Ogień w mieszkaniu rozprzestrzeniał się na inne pomieszczenia

52

– Ogień był dosyć dobrze rozwinięty. Zajął prawie całą kuchnię i już rozprzestrzeniał się na inne pomieszczenia – mówi strażak o wczorajszym pożarze mieszkania przy ul. Marii Skłodowskiej-Curie. Dwie osoby z lekkim podtruciem dymem i poparzeniami – w szpitalu.

Zgłoszenie o pożarze lubińscy strażacy dostali o 21.23. – Dobrze, że w porę dostaliśmy informację, bo ogień był już dosyć duży – opowiada mundurowy.

Na miejscu pracowały trzy jednostki straży pożarnej z Lubina i jedna z kopalni. Do tego dwie karetki pogotowia i policja. Mieszkanie na trzecim piętrze w tzw. „samotniaku” stanęło w płomieniach. Przyczyną prawdopodobnie było zwarcie instalacji elektrycznej.

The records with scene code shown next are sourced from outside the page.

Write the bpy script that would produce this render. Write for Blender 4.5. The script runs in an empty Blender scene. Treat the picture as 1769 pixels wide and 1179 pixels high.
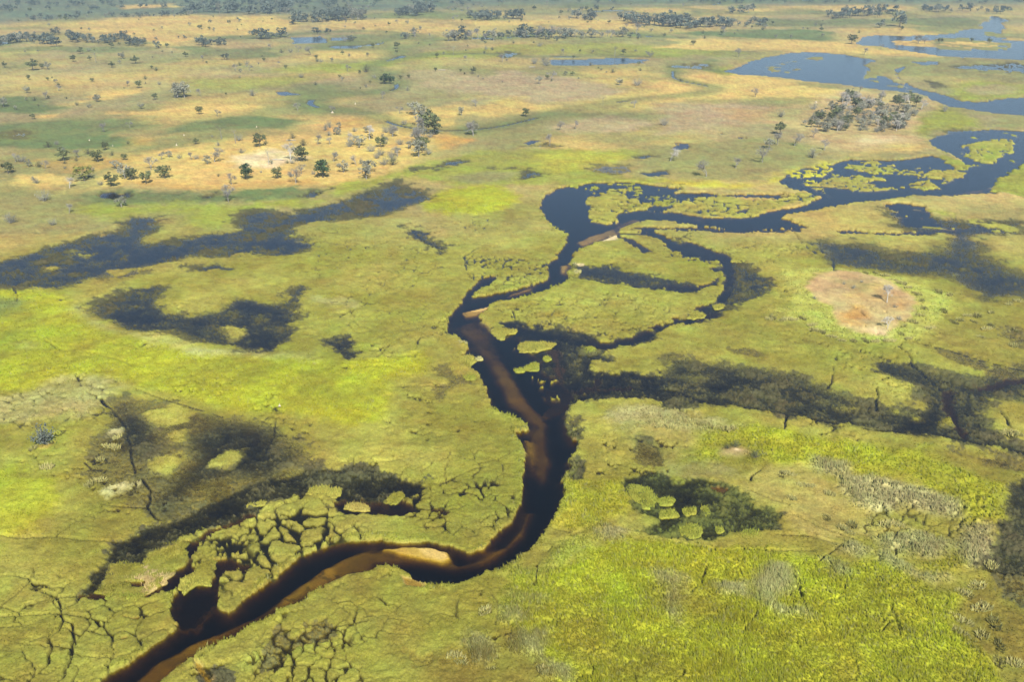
import bpy, math, random
import numpy as np
from mathutils import Vector

# ------------------------------------------------------------------ camera, sky, sun, exposure
SC = bpy.context.scene
W_PX, H_PX, FOC = 1769.0, 1179.0, 1720.0        # photograph size and focal length in its pixels
CAM_H, HORIZON = 150.0, -140.0                  # flying height (m), pixel row of the horizon
PITCH = math.atan((H_PX / 2 - HORIZON) / FOC)
cam_d = bpy.data.cameras.new('camera'); cam = bpy.data.objects.new('camera', cam_d)
SC.collection.objects.link(cam); SC.camera = cam
cam_d.sensor_width = 36.0; cam_d.lens = 36.0 * FOC / W_PX
cam_d.clip_start = 1.0; cam_d.clip_end = 120000.0
cam.location = (0, 0, CAM_H); cam.rotation_euler = (math.pi / 2 - PITCH, 0, 0)

SUN_EL, SHADOW_AZ = math.radians(42), math.radians(-13)    # shadows run away from the viewer, a little to the left
world = bpy.data.worlds.new('World'); SC.world = world; world.use_nodes = True
wn = world.node_tree; bg = wn.nodes['Background']
sky = wn.nodes.new('ShaderNodeTexSky'); sky.sky_type = 'NISHITA'; sky.sun_disc = False
sky.sun_elevation = SUN_EL; sky.sun_rotation = math.pi + SHADOW_AZ
sky.air_density = 1.0; sky.dust_density = 0.0; sky.ozone_density = 3.2
wn.links.new(sky.outputs['Color'], bg.inputs['Color']); bg.inputs['Strength'].default_value = 0.06
sun_d = bpy.data.lights.new('sun', 'SUN'); sun = bpy.data.objects.new('sun', sun_d)
SC.collection.objects.link(sun)
sun_d.energy = 5.0; sun_d.angle = math.radians(0.5); sun_d.color = (1.0, 0.95, 0.86)
ldir = Vector((math.sin(SHADOW_AZ) * math.cos(SUN_EL), math.cos(SHADOW_AZ) * math.cos(SUN_EL), -math.sin(SUN_EL)))
sun.rotation_euler = ldir.to_track_quat('-Z', 'Y').to_euler()
sun.location = (0, -200, 400)
SC.view_settings.view_transform = 'Standard'; SC.view_settings.look = 'None'
SC.view_settings.gamma = 1.0; SC.view_settings.use_curve_mapping = False
SC.view_settings.exposure = 1.16
SC.render.engine = 'CYCLES'
cy = SC.cycles
cy.max_bounces = 6; cy.diffuse_bounces = 2; cy.glossy_bounces = 2; cy.transmission_bounces = 2
cy.volume_bounces = 0; cy.transparent_max_bounces = 8
cy.use_denoising = True
try: cy.denoiser = 'OPENIMAGEDENOISE'
except Exception: pass
ALB = 0.56                                       # share of a photograph colour that is albedo at this exposure

# ------------------------------------------------------------------ helpers
rng = np.random.default_rng(7); random.seed(7)
COL = SC.collection
def lin(c):
    c = np.asarray(c, float) / 255.0
    return np.where(c <= 0.04045, c / 12.92, ((c + 0.055) / 1.055) ** 2.4)
def alb(c): return lin(c) * ALB
CP, SP = math.cos(PITCH), math.sin(PITCH)
def ground(u, v, z=0.0):
    """the spot on the plain seen at photograph pixel (u, v)"""
    u = np.asarray(u, float); v = np.asarray(v, float)
    x = (u - W_PX / 2) / FOC; y = -(v - H_PX / 2) / FOC
    dy = CP + y * SP; dz = -SP + y * CP
    t = (z - CAM_H) / dz
    return x * t, dy * t
def depth_of(X, Y): return Y * CP + CAM_H * SP
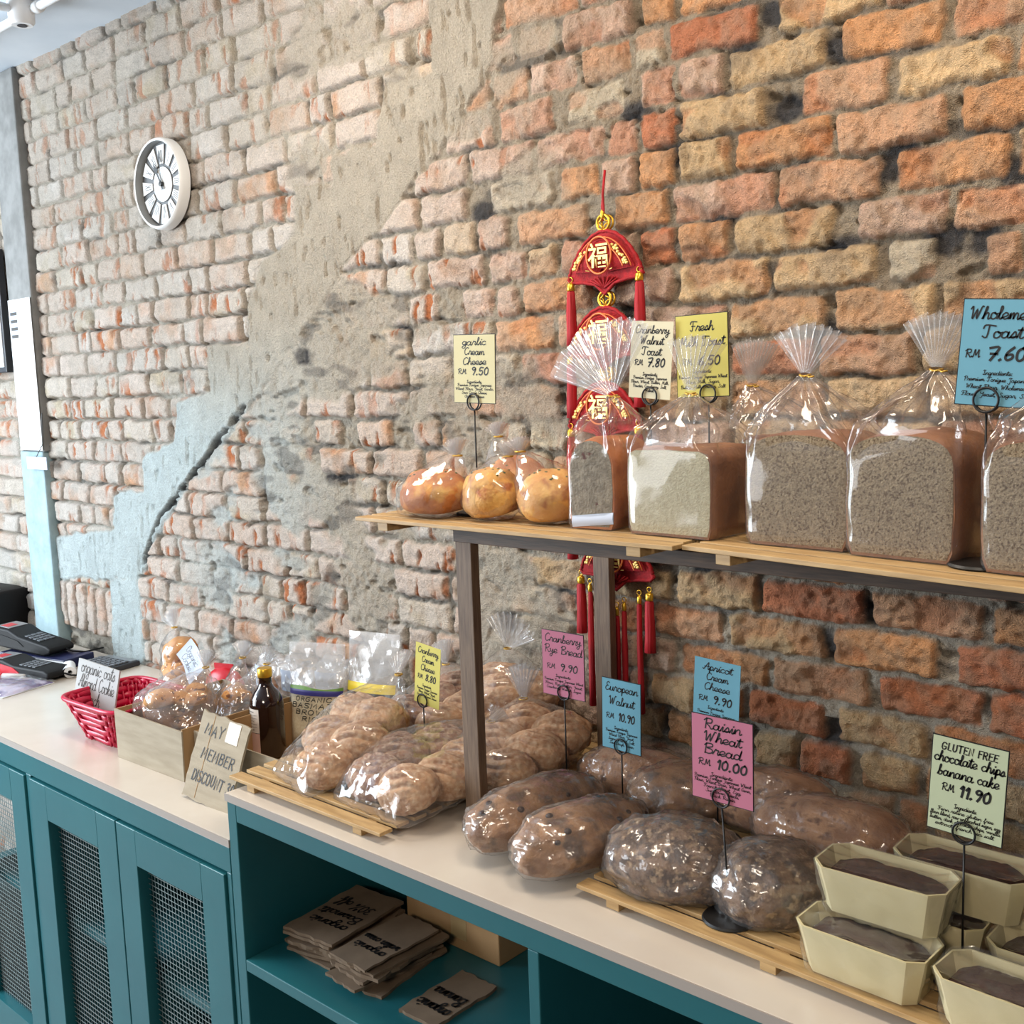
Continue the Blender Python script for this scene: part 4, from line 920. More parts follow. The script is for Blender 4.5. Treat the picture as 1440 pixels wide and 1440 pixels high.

Do Regionalnego Centrum Zdrowia trafiły dwie osoby – kobieta i mężczyzna. Doznali lekkich poparzeń ciała i podtrucia dymem.

– Ich życiu nie zagraża niebezpieczeństwo. W naszym szpitalu nie ma oddział oparzeń. Gdyby obrażenia były poważne, osoby te na pewno trafiłyby do specjalistycznej placówki w Siemianowicach Śląskich – uspokaja Anna Szewczuk-Łebska, rzeczniczka lubińskiego szpitala, dodając, że pacjenci wkrótce opuszczą szpital.